Essential New Music: St. Germain’s “St. Germain”

StGermain

French producer Ludovic Navarre scored a major crossover hit with 2000’s Tourist, achieving a sensitive fusion of jazz improvisation with sampling and post-production electronics—while at the same time clinching a certain car-commercial chic that gave listening to the album an unfortunate (if not entirely unpleasant) aftertaste of being marketed to. Fifteen unaccounted-for years later, he’s popped up again to work much of the same marketer’s-dream magic, this time taking the dusty sounds of Malian desert blues—and its delta-bred American cousin—as his primary inspiration and source material.

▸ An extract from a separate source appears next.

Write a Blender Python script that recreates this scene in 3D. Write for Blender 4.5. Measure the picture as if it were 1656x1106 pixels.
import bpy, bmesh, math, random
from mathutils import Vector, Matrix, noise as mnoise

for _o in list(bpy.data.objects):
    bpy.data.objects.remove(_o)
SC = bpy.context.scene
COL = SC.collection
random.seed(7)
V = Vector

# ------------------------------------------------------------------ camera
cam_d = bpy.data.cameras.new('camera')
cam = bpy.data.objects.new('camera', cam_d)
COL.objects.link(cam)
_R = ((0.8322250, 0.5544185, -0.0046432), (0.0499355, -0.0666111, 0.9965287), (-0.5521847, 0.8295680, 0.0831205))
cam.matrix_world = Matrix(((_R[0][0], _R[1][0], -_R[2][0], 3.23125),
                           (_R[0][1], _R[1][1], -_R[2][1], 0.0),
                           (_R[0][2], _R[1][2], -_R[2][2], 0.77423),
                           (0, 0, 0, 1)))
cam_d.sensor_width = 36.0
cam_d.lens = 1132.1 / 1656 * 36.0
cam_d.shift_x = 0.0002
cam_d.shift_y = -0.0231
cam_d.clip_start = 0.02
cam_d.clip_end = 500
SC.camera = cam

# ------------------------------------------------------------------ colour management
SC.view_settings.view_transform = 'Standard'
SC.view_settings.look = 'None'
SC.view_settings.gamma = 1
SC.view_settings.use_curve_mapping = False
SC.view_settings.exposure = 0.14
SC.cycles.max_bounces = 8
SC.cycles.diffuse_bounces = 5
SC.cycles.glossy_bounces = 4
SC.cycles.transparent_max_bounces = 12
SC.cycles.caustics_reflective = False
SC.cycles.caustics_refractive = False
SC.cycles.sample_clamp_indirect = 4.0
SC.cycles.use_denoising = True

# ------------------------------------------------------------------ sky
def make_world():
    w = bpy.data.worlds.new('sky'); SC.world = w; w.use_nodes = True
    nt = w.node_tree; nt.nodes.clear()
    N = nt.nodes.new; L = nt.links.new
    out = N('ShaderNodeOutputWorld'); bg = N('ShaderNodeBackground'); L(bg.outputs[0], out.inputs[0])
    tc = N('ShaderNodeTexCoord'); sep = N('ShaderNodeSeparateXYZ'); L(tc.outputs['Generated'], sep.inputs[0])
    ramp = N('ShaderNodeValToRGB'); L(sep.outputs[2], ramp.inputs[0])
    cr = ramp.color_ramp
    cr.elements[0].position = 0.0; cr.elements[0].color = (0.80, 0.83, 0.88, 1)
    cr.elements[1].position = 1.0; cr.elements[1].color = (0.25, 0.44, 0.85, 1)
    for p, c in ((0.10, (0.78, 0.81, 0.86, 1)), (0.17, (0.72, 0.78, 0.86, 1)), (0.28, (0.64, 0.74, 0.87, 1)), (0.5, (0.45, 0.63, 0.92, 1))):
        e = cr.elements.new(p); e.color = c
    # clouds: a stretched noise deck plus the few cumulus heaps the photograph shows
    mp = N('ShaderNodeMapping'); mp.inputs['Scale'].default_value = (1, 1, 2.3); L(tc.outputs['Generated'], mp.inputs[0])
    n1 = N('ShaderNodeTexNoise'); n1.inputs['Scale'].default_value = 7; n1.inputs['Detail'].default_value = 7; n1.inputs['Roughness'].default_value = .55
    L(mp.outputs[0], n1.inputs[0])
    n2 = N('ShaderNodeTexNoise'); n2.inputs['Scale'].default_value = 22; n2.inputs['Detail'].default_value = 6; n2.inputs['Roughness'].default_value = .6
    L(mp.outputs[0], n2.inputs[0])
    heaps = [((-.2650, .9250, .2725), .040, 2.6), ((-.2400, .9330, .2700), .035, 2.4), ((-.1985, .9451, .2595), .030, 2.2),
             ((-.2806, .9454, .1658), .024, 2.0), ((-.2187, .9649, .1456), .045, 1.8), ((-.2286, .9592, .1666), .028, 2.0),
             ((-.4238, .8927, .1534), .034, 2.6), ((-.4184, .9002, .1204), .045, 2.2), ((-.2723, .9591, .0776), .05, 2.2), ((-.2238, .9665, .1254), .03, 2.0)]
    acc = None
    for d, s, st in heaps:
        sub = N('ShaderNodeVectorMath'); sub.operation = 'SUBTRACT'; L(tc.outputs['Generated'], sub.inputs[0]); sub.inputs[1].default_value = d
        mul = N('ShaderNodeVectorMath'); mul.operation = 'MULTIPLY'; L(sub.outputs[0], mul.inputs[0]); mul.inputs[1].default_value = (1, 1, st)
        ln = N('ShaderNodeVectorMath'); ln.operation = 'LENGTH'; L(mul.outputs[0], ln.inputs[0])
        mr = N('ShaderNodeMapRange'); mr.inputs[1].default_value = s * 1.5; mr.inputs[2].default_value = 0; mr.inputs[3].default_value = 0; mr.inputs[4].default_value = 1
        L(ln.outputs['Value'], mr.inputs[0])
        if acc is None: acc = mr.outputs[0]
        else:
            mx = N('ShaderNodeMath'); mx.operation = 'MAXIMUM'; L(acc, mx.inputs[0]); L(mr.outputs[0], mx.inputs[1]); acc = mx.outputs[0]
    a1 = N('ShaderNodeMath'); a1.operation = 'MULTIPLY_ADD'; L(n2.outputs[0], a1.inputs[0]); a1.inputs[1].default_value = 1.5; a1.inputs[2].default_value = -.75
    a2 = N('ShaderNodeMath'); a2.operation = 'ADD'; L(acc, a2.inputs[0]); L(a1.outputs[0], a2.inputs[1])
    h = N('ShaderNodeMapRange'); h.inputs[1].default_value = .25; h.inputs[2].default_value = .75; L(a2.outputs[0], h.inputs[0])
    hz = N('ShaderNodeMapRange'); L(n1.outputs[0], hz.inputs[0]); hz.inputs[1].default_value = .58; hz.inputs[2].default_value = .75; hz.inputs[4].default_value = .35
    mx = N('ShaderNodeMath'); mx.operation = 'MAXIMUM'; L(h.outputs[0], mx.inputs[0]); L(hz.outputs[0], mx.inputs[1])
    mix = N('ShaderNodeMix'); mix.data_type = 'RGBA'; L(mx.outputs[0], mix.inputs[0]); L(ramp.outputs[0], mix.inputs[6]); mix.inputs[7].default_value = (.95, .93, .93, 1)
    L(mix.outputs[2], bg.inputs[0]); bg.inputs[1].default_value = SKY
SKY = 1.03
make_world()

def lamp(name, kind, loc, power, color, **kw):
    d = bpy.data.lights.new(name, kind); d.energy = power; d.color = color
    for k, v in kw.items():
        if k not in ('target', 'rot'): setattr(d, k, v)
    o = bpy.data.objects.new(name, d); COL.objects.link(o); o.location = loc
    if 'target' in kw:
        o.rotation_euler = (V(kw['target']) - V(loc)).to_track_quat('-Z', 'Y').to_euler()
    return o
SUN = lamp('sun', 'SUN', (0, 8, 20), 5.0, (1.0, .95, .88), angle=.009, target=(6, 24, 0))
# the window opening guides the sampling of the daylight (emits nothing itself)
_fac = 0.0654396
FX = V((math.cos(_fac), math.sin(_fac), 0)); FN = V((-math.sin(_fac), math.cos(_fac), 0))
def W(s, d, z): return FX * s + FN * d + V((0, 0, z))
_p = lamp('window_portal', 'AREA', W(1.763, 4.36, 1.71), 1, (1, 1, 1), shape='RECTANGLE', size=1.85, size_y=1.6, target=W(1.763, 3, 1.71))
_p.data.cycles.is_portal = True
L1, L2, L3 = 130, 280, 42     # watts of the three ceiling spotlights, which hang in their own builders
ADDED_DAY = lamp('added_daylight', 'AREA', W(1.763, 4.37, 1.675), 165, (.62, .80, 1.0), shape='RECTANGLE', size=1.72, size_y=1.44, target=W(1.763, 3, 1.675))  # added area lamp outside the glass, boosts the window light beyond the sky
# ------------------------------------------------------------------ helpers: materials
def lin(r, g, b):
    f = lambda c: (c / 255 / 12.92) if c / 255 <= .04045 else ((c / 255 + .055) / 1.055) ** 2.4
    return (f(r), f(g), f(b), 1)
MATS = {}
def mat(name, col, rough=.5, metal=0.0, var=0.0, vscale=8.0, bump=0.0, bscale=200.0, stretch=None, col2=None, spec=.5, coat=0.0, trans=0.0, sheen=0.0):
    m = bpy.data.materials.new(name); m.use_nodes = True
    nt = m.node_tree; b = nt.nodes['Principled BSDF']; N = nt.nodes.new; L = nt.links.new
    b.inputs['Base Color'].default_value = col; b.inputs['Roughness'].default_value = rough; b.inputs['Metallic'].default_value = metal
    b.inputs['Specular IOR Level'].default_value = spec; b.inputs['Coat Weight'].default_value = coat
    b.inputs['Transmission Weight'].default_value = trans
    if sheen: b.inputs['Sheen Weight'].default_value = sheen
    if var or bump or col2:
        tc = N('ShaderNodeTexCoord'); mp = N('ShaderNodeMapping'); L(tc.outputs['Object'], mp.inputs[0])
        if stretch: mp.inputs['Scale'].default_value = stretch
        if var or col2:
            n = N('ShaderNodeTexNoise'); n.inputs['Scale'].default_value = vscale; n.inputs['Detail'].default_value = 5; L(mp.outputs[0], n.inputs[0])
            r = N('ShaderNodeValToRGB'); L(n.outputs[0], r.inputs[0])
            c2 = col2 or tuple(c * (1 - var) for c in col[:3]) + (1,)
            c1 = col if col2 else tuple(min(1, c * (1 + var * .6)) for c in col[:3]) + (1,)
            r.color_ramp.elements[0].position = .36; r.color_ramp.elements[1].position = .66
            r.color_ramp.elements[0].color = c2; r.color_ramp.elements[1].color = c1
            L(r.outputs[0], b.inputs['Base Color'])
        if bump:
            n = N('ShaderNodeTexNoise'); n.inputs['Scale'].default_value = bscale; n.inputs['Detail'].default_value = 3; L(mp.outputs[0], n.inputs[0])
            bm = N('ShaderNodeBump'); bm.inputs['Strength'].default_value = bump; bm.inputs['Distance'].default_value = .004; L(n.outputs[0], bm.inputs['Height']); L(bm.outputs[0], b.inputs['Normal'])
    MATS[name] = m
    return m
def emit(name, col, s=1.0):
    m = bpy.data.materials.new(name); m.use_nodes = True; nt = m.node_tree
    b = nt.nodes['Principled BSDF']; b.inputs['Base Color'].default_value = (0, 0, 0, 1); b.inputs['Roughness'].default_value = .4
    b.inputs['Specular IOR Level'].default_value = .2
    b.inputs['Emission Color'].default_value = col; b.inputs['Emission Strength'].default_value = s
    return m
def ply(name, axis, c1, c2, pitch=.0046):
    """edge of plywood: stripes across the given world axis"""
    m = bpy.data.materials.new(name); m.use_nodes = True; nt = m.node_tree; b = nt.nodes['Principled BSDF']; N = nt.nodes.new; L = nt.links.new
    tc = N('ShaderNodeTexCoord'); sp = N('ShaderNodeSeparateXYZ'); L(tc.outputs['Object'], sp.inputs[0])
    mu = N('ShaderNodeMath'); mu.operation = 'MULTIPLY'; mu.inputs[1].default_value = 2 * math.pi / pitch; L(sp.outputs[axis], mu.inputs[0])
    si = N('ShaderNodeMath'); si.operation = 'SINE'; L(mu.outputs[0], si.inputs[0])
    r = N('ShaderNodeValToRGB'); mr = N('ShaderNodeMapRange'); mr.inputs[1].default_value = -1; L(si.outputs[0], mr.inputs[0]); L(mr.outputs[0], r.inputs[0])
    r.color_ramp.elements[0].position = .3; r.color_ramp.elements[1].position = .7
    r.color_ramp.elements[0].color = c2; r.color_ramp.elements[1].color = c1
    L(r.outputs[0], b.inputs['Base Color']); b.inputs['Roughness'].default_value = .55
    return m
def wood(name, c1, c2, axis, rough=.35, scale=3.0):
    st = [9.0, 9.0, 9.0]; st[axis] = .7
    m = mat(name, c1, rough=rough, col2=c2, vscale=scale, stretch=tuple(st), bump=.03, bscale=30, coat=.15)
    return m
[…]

While that concept, and its execution, are less innovative than they might have seemed a decade ago, the album’s meticulous smoothness belies just how much Navarre takes onto his plate here, and how deft a balancing act he pulls off: weaving together swirling balafons and dry, scraggly ngoni and kora lines with trans-Atlantic peals of blues guitar and harmonica, along with his familiar jazz instrumentation, while nimbly intermingling shuffling African polyrhythms with swing and light-reggae grooves and a soft deep-house undercurrent. It’s world-class vibe-out music, equally well-suited for deep headphone listeners and SkyMall soundtracks alike.